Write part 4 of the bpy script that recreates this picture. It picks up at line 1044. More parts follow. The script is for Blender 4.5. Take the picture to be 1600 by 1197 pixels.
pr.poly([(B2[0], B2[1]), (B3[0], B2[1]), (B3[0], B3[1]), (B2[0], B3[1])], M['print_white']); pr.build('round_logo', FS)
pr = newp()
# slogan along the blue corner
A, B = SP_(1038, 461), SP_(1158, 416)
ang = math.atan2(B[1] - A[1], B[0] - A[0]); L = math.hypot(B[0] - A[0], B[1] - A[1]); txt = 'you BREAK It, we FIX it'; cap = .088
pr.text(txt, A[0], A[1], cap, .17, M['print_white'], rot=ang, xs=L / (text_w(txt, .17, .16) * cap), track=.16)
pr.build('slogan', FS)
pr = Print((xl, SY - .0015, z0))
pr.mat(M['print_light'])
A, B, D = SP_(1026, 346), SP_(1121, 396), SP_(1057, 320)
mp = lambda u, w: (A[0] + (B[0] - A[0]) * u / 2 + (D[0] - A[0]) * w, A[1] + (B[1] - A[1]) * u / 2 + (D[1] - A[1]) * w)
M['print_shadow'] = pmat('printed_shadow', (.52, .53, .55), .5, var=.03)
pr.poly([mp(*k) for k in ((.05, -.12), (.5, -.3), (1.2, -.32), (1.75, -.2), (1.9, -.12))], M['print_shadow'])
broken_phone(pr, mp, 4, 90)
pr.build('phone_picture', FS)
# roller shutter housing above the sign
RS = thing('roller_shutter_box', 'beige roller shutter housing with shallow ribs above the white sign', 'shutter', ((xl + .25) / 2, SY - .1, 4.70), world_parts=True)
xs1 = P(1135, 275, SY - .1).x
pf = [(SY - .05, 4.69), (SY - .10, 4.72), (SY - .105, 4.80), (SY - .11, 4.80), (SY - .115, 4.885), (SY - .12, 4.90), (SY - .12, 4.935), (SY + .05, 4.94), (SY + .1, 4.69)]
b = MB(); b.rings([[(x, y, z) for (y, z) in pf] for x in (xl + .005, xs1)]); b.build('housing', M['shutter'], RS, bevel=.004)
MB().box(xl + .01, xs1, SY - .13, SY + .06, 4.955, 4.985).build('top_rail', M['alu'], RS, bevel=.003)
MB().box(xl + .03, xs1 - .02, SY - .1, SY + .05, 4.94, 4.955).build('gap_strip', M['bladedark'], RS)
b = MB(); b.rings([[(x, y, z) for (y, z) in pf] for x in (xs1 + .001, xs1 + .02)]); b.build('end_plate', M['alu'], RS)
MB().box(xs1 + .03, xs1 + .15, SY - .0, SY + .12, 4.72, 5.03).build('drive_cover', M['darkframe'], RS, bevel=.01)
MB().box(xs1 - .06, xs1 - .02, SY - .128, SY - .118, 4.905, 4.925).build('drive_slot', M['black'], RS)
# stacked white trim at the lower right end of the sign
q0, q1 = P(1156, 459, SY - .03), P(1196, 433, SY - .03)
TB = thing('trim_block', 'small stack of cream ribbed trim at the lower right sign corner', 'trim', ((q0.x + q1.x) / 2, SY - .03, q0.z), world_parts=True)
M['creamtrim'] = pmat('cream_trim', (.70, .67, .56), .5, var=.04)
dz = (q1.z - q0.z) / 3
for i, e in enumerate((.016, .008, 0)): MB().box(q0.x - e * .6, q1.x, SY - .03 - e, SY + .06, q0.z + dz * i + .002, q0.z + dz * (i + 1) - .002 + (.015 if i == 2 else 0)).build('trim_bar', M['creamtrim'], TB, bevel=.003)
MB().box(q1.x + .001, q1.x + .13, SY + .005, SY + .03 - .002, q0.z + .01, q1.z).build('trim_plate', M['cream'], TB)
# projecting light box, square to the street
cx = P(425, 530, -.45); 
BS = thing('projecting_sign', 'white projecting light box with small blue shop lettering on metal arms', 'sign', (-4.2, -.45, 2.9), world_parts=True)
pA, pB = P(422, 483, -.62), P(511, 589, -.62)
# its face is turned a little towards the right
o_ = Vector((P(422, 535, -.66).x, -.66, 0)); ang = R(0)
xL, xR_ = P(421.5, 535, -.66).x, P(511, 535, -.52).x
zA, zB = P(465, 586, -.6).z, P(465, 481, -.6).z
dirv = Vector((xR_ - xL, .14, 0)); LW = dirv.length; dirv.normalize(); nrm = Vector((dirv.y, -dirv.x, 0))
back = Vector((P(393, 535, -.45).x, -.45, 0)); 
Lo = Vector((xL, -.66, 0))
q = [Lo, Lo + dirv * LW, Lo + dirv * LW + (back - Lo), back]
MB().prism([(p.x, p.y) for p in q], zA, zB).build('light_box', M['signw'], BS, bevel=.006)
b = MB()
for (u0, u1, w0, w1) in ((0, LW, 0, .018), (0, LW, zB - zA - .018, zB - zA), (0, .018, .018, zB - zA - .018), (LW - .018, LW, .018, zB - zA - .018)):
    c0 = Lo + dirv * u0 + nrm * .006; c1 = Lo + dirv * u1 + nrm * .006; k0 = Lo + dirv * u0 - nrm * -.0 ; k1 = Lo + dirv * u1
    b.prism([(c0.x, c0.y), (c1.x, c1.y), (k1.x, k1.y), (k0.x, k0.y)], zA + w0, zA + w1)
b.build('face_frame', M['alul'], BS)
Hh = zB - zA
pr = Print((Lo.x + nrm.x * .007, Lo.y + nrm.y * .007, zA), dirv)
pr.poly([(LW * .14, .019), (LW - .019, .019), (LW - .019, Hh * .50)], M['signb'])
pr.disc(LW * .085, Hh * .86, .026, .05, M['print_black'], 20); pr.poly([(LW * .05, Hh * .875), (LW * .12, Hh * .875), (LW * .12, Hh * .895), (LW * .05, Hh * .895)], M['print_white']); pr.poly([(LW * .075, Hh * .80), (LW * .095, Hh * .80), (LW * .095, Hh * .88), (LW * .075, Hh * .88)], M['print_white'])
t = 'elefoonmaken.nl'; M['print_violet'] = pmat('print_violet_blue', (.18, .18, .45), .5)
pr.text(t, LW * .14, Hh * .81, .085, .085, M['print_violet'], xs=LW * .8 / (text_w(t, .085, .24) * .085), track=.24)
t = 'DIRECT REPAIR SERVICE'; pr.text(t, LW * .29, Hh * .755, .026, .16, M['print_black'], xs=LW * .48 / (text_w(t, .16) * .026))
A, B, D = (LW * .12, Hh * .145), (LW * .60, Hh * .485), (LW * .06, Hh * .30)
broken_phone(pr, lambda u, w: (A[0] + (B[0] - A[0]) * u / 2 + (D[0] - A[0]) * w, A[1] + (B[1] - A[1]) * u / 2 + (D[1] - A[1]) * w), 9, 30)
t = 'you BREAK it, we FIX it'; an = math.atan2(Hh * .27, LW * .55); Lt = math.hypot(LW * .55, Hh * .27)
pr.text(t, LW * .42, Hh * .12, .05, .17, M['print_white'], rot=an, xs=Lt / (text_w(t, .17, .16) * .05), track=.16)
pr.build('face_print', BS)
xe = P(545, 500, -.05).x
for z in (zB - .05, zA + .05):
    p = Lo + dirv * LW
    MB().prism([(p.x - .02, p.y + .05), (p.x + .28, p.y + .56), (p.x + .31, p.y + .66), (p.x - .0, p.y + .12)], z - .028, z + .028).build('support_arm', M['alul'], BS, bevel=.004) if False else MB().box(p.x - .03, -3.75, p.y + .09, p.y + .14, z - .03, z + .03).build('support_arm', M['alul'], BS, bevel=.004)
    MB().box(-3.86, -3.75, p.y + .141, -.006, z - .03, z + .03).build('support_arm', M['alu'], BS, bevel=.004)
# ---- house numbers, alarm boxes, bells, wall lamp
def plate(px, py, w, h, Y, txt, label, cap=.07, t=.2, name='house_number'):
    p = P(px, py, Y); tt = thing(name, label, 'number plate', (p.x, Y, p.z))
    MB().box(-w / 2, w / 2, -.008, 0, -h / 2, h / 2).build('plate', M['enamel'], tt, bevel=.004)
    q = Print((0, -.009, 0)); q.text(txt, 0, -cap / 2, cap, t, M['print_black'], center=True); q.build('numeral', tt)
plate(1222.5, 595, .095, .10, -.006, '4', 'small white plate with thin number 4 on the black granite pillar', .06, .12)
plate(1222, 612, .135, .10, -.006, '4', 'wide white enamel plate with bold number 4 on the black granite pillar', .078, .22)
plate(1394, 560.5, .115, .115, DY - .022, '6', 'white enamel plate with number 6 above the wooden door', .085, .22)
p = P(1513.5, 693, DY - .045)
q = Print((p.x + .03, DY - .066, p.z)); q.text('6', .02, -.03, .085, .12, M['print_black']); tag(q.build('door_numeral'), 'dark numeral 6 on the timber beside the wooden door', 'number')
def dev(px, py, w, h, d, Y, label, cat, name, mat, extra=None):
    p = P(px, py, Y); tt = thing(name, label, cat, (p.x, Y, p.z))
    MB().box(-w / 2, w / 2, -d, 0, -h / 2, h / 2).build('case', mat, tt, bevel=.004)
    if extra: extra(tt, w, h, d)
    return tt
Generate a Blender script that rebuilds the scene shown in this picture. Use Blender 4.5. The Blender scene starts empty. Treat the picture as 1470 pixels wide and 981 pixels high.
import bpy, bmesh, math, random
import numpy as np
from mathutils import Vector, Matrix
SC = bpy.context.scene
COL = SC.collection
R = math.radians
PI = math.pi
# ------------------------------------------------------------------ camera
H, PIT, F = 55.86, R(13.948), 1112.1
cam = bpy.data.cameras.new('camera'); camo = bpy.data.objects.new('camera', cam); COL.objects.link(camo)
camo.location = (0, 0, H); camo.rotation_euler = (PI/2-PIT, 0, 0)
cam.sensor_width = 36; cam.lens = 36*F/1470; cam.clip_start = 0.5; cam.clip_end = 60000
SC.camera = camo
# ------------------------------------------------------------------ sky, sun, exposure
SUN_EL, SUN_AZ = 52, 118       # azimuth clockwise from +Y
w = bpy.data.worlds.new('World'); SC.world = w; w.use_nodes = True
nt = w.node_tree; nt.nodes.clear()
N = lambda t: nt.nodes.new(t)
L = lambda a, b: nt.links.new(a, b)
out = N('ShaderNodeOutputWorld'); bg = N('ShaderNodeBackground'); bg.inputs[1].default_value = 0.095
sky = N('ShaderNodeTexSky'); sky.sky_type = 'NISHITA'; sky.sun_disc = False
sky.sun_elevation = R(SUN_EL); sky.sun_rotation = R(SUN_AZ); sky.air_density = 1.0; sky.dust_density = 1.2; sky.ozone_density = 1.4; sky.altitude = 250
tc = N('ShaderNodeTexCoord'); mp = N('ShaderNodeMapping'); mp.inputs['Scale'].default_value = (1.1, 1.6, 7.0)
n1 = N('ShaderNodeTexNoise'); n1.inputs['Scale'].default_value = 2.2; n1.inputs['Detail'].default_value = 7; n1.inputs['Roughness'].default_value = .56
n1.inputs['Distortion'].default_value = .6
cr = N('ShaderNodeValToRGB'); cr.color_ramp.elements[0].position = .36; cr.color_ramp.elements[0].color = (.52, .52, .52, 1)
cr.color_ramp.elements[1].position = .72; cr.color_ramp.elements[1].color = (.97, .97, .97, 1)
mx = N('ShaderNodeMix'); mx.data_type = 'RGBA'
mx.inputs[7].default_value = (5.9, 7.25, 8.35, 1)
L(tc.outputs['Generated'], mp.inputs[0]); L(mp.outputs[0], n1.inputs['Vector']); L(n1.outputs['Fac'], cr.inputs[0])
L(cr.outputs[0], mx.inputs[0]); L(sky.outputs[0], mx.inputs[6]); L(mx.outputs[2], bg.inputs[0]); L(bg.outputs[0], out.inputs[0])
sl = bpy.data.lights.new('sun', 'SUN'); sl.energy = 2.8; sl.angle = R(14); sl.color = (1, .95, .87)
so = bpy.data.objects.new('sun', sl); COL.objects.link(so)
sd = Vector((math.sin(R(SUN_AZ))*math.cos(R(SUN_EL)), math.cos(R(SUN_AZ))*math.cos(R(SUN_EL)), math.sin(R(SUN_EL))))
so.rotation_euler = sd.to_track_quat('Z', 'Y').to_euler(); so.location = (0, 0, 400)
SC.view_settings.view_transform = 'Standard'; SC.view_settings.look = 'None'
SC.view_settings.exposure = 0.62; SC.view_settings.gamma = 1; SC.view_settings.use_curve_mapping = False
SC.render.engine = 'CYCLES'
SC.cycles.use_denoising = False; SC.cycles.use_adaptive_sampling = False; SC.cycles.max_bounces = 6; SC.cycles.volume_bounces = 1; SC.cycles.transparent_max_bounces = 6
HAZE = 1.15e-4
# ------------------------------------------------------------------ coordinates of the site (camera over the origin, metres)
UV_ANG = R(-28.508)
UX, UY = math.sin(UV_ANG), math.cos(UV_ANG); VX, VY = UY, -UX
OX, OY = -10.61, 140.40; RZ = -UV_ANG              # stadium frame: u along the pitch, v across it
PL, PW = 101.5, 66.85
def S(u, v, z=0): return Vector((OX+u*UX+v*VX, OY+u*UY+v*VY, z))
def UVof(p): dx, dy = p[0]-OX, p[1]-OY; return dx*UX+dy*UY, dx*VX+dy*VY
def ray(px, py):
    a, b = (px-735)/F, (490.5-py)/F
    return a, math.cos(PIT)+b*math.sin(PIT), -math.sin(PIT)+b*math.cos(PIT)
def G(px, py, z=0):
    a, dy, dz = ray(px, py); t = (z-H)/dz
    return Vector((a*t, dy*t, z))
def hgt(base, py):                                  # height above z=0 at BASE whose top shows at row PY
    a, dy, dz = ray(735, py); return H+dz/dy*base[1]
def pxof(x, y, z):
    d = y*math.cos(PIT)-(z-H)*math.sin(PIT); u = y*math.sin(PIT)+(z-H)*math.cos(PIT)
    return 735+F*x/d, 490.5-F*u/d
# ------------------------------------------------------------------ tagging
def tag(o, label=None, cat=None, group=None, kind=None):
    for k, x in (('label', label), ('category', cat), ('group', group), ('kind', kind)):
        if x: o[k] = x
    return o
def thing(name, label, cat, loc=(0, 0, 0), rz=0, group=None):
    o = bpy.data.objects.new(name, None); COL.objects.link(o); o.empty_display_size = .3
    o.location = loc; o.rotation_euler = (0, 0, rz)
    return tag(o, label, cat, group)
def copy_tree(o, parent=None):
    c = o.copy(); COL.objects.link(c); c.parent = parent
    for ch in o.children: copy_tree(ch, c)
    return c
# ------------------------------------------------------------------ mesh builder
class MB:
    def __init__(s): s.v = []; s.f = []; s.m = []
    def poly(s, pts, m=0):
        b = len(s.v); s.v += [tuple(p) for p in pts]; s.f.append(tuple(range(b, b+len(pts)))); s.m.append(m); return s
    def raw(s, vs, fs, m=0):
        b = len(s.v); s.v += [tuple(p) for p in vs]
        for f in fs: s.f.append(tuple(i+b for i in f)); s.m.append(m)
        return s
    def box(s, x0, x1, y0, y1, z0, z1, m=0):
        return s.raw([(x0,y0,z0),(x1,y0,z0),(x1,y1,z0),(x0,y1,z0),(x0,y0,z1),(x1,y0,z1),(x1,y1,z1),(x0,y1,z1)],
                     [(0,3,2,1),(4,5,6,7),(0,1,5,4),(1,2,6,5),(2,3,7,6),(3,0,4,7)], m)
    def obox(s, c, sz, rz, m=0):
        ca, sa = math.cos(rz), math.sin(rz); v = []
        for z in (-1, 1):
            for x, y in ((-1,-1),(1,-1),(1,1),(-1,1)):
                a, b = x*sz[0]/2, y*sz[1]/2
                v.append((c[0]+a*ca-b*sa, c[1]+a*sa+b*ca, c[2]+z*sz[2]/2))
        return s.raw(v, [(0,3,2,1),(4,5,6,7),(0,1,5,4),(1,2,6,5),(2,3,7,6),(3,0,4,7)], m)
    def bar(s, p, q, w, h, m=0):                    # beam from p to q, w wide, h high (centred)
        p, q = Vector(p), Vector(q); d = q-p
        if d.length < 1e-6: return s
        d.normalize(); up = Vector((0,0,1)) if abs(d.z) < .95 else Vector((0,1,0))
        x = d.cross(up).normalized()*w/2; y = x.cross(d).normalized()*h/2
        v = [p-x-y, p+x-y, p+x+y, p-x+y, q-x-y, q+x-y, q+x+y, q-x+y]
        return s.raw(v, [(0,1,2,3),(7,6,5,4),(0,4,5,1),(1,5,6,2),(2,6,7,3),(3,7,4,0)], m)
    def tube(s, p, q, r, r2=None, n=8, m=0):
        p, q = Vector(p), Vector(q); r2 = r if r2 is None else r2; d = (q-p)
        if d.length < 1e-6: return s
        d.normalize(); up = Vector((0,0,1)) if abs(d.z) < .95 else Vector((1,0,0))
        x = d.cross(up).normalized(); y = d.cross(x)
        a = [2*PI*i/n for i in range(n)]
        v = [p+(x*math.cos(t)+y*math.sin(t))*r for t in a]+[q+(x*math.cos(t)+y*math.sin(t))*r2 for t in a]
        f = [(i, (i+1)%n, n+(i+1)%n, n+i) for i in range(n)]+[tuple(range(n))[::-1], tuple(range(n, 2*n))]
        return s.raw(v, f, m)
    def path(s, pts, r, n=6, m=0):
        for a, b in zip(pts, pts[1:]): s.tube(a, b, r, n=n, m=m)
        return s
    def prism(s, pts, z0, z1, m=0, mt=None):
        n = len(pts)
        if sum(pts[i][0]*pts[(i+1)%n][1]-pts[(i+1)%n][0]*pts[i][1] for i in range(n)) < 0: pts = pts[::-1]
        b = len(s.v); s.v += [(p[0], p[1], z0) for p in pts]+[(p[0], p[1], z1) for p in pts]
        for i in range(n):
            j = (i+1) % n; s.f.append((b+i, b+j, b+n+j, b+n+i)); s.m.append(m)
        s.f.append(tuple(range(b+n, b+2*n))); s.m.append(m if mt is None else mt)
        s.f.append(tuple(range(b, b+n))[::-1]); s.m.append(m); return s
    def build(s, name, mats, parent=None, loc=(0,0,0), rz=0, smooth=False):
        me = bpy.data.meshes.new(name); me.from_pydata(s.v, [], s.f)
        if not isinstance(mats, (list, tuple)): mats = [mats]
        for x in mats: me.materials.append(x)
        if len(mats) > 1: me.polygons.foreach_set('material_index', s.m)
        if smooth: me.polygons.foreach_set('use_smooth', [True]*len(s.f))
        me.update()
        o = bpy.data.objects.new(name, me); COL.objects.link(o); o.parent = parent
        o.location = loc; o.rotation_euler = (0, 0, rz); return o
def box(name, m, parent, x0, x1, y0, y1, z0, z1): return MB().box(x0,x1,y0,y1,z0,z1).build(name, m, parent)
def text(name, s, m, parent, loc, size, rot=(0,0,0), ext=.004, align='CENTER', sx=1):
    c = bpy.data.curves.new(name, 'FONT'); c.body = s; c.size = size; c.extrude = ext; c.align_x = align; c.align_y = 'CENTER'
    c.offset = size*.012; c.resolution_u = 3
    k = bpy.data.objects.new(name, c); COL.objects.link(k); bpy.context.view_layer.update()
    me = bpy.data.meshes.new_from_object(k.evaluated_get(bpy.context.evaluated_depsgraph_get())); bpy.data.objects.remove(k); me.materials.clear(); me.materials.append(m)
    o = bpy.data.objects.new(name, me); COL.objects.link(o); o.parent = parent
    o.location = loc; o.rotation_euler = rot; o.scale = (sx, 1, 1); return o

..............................

Problem to solve:
Copy every line of the material in which the word "scene" occurs.

Solution:
Generate a Blender script that rebuilds the scene shown in this picture. Use Blender 4.5. The Blender scene starts empty. Treat the picture as 1470 pixels wide and 981 pixels high.
SC = bpy.context.scene